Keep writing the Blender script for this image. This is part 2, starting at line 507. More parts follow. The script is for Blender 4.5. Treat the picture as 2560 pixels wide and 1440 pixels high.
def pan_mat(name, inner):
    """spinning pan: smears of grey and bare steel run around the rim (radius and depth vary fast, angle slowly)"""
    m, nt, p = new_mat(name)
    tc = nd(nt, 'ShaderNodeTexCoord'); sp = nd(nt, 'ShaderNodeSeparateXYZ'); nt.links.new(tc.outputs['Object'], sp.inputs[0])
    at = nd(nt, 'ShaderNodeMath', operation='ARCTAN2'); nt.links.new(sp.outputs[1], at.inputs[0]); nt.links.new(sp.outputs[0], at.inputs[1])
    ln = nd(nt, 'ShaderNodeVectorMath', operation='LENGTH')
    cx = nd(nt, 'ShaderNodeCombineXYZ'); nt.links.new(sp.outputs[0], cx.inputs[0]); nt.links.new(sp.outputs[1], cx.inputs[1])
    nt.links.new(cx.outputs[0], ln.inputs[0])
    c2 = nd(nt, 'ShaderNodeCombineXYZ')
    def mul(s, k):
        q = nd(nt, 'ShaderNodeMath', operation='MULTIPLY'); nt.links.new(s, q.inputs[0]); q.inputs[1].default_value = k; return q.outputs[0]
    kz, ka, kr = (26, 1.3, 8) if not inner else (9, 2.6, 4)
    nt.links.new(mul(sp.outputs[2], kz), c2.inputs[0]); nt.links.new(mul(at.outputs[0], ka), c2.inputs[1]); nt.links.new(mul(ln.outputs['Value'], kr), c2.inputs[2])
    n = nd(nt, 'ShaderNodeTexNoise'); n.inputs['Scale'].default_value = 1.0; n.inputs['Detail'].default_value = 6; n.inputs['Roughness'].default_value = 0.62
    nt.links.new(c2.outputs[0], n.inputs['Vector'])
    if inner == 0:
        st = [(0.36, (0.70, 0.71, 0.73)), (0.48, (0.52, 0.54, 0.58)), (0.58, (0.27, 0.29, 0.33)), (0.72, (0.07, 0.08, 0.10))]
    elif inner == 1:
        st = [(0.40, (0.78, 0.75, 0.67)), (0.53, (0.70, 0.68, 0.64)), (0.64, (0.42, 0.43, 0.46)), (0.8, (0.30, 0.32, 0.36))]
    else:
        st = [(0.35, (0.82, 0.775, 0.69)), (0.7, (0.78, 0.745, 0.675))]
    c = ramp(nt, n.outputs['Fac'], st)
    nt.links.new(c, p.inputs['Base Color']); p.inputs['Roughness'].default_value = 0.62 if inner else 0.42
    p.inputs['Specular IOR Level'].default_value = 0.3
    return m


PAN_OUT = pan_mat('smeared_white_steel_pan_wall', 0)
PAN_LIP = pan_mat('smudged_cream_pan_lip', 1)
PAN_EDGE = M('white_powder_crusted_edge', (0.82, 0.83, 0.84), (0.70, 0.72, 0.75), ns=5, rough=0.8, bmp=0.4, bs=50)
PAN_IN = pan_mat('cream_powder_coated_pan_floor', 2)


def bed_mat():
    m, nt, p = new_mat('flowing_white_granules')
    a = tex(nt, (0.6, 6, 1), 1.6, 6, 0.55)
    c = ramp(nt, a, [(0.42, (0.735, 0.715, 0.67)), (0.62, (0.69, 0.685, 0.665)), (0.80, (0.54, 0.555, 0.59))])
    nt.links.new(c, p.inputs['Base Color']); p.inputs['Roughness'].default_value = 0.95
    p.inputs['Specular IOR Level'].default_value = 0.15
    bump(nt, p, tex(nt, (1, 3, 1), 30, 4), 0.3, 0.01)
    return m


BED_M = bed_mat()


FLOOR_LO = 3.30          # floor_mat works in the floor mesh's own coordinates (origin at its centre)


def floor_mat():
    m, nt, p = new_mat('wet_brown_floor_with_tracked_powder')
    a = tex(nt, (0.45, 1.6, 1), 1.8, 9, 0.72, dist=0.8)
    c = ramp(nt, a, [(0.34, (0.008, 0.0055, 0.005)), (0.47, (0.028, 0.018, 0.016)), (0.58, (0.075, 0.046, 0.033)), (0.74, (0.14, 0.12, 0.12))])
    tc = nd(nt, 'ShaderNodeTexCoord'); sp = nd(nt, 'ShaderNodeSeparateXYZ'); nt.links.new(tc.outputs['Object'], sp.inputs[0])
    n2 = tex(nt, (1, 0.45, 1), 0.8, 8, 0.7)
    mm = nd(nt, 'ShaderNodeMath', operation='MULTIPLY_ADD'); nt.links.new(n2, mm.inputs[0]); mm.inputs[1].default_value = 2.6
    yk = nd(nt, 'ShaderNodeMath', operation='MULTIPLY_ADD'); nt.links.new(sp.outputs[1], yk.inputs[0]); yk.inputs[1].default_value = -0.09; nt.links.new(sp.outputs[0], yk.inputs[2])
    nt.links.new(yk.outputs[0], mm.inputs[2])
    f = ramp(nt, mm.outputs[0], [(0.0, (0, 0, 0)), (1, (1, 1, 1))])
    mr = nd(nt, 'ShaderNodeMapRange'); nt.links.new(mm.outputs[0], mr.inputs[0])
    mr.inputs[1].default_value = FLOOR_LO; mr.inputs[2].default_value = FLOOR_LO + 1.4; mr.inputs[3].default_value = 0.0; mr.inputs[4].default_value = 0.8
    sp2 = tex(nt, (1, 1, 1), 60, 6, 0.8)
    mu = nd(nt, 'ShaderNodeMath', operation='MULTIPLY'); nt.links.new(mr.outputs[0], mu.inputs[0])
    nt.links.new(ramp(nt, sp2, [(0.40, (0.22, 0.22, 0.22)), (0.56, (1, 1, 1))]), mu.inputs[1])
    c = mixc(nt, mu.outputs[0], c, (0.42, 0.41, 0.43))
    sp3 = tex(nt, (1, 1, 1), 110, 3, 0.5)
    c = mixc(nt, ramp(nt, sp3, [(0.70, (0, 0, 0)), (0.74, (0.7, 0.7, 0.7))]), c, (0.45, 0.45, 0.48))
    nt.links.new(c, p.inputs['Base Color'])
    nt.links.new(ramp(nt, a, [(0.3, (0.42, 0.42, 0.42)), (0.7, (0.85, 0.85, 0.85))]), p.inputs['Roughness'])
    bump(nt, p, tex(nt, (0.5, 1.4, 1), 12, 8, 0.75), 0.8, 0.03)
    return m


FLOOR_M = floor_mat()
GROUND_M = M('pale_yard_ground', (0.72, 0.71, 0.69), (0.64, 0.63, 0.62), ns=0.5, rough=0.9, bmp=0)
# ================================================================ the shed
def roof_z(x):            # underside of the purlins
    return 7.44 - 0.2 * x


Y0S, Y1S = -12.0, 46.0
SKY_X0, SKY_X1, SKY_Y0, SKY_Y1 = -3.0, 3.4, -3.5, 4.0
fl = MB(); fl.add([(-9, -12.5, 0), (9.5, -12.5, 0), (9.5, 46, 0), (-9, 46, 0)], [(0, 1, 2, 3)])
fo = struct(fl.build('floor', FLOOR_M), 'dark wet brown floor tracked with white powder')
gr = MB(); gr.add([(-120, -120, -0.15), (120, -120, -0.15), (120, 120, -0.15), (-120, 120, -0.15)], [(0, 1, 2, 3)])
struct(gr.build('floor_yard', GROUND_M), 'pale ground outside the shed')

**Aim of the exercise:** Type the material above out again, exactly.

**Exercise output:**
Keep writing the Blender script for this image. This is part 2, starting at line 507. More parts follow. The script is for Blender 4.5. Treat the picture as 2560 pixels wide and 1440 pixels high.
def pan_mat(name, inner):
    """spinning pan: smears of grey and bare steel run around the rim (radius and depth vary fast, angle slowly)"""
    m, nt, p = new_mat(name)
    tc = nd(nt, 'ShaderNodeTexCoord'); sp = nd(nt, 'ShaderNodeSeparateXYZ'); nt.links.new(tc.outputs['Object'], sp.inputs[0])
    at = nd(nt, 'ShaderNodeMath', operation='ARCTAN2'); nt.links.new(sp.outputs[1], at.inputs[0]); nt.links.new(sp.outputs[0], at.inputs[1])
    ln = nd(nt, 'ShaderNodeVectorMath', operation='LENGTH')
    cx = nd(nt, 'ShaderNodeCombineXYZ'); nt.links.new(sp.outputs[0], cx.inputs[0]); nt.links.new(sp.outputs[1], cx.inputs[1])
    nt.links.new(cx.outputs[0], ln.inputs[0])
    c2 = nd(nt, 'ShaderNodeCombineXYZ')
    def mul(s, k):
        q = nd(nt, 'ShaderNodeMath', operation='MULTIPLY'); nt.links.new(s, q.inputs[0]); q.inputs[1].default_value = k; return q.outputs[0]
    kz, ka, kr = (26, 1.3, 8) if not inner else (9, 2.6, 4)
    nt.links.new(mul(sp.outputs[2], kz), c2.inputs[0]); nt.links.new(mul(at.outputs[0], ka), c2.inputs[1]); nt.links.new(mul(ln.outputs['Value'], kr), c2.inputs[2])
    n = nd(nt, 'ShaderNodeTexNoise'); n.inputs['Scale'].default_value = 1.0; n.inputs['Detail'].default_value = 6; n.inputs['Roughness'].default_value = 0.62
    nt.links.new(c2.outputs[0], n.inputs['Vector'])
    if inner == 0:
        st = [(0.36, (0.70, 0.71, 0.73)), (0.48, (0.52, 0.54, 0.58)), (0.58, (0.27, 0.29, 0.33)), (0.72, (0.07, 0.08, 0.10))]
    elif inner == 1:
        st = [(0.40, (0.78, 0.75, 0.67)), (0.53, (0.70, 0.68, 0.64)), (0.64, (0.42, 0.43, 0.46)), (0.8, (0.30, 0.32, 0.36))]
    else:
        st = [(0.35, (0.82, 0.775, 0.69)), (0.7, (0.78, 0.745, 0.675))]
    c = ramp(nt, n.outputs['Fac'], st)
    nt.links.new(c, p.inputs['Base Color']); p.inputs['Roughness'].default_value = 0.62 if inner else 0.42
    p.inputs['Specular IOR Level'].default_value = 0.3
    return m


PAN_OUT = pan_mat('smeared_white_steel_pan_wall', 0)
PAN_LIP = pan_mat('smudged_cream_pan_lip', 1)
PAN_EDGE = M('white_powder_crusted_edge', (0.82, 0.83, 0.84), (0.70, 0.72, 0.75), ns=5, rough=0.8, bmp=0.4, bs=50)
PAN_IN = pan_mat('cream_powder_coated_pan_floor', 2)


def bed_mat():
    m, nt, p = new_mat('flowing_white_granules')
    a = tex(nt, (0.6, 6, 1), 1.6, 6, 0.55)
    c = ramp(nt, a, [(0.42, (0.735, 0.715, 0.67)), (0.62, (0.69, 0.685, 0.665)), (0.80, (0.54, 0.555, 0.59))])
    nt.links.new(c, p.inputs['Base Color']); p.inputs['Roughness'].default_value = 0.95
    p.inputs['Specular IOR Level'].default_value = 0.15
    bump(nt, p, tex(nt, (1, 3, 1), 30, 4), 0.3, 0.01)
    return m


BED_M = bed_mat()


FLOOR_LO = 3.30          # floor_mat works in the floor mesh's own coordinates (origin at its centre)


def floor_mat():
    m, nt, p = new_mat('wet_brown_floor_with_tracked_powder')
    a = tex(nt, (0.45, 1.6, 1), 1.8, 9, 0.72, dist=0.8)
    c = ramp(nt, a, [(0.34, (0.008, 0.0055, 0.005)), (0.47, (0.028, 0.018, 0.016)), (0.58, (0.075, 0.046, 0.033)), (0.74, (0.14, 0.12, 0.12))])
    tc = nd(nt, 'ShaderNodeTexCoord'); sp = nd(nt, 'ShaderNodeSeparateXYZ'); nt.links.new(tc.outputs['Object'], sp.inputs[0])
    n2 = tex(nt, (1, 0.45, 1), 0.8, 8, 0.7)
    mm = nd(nt, 'ShaderNodeMath', operation='MULTIPLY_ADD'); nt.links.new(n2, mm.inputs[0]); mm.inputs[1].default_value = 2.6
    yk = nd(nt, 'ShaderNodeMath', operation='MULTIPLY_ADD'); nt.links.new(sp.outputs[1], yk.inputs[0]); yk.inputs[1].default_value = -0.09; nt.links.new(sp.outputs[0], yk.inputs[2])
    nt.links.new(yk.outputs[0], mm.inputs[2])
    f = ramp(nt, mm.outputs[0], [(0.0, (0, 0, 0)), (1, (1, 1, 1))])
    mr = nd(nt, 'ShaderNodeMapRange'); nt.links.new(mm.outputs[0], mr.inputs[0])
    mr.inputs[1].default_value = FLOOR_LO; mr.inputs[2].default_value = FLOOR_LO + 1.4; mr.inputs[3].default_value = 0.0; mr.inputs[4].default_value = 0.8
    sp2 = tex(nt, (1, 1, 1), 60, 6, 0.8)
    mu = nd(nt, 'ShaderNodeMath', operation='MULTIPLY'); nt.links.new(mr.outputs[0], mu.inputs[0])
    nt.links.new(ramp(nt, sp2, [(0.40, (0.22, 0.22, 0.22)), (0.56, (1, 1, 1))]), mu.inputs[1])
    c = mixc(nt, mu.outputs[0], c, (0.42, 0.41, 0.43))
    sp3 = tex(nt, (1, 1, 1), 110, 3, 0.5)
    c = mixc(nt, ramp(nt, sp3, [(0.70, (0, 0, 0)), (0.74, (0.7, 0.7, 0.7))]), c, (0.45, 0.45, 0.48))
    nt.links.new(c, p.inputs['Base Color'])
    nt.links.new(ramp(nt, a, [(0.3, (0.42, 0.42, 0.42)), (0.7, (0.85, 0.85, 0.85))]), p.inputs['Roughness'])
    bump(nt, p, tex(nt, (0.5, 1.4, 1), 12, 8, 0.75), 0.8, 0.03)
    return m


FLOOR_M = floor_mat()
GROUND_M = M('pale_yard_ground', (0.72, 0.71, 0.69), (0.64, 0.63, 0.62), ns=0.5, rough=0.9, bmp=0)
# ================================================================ the shed
def roof_z(x):            # underside of the purlins
    return 7.44 - 0.2 * x


Y0S, Y1S = -12.0, 46.0
SKY_X0, SKY_X1, SKY_Y0, SKY_Y1 = -3.0, 3.4, -3.5, 4.0
fl = MB(); fl.add([(-9, -12.5, 0), (9.5, -12.5, 0), (9.5, 46, 0), (-9, 46, 0)], [(0, 1, 2, 3)])
fo = struct(fl.build('floor', FLOOR_M), 'dark wet brown floor tracked with white powder')
gr = MB(); gr.add([(-120, -120, -0.15), (120, -120, -0.15), (120, 120, -0.15), (-120, 120, -0.15)], [(0, 1, 2, 3)])
struct(gr.build('floor_yard', GROUND_M), 'pale ground outside the shed')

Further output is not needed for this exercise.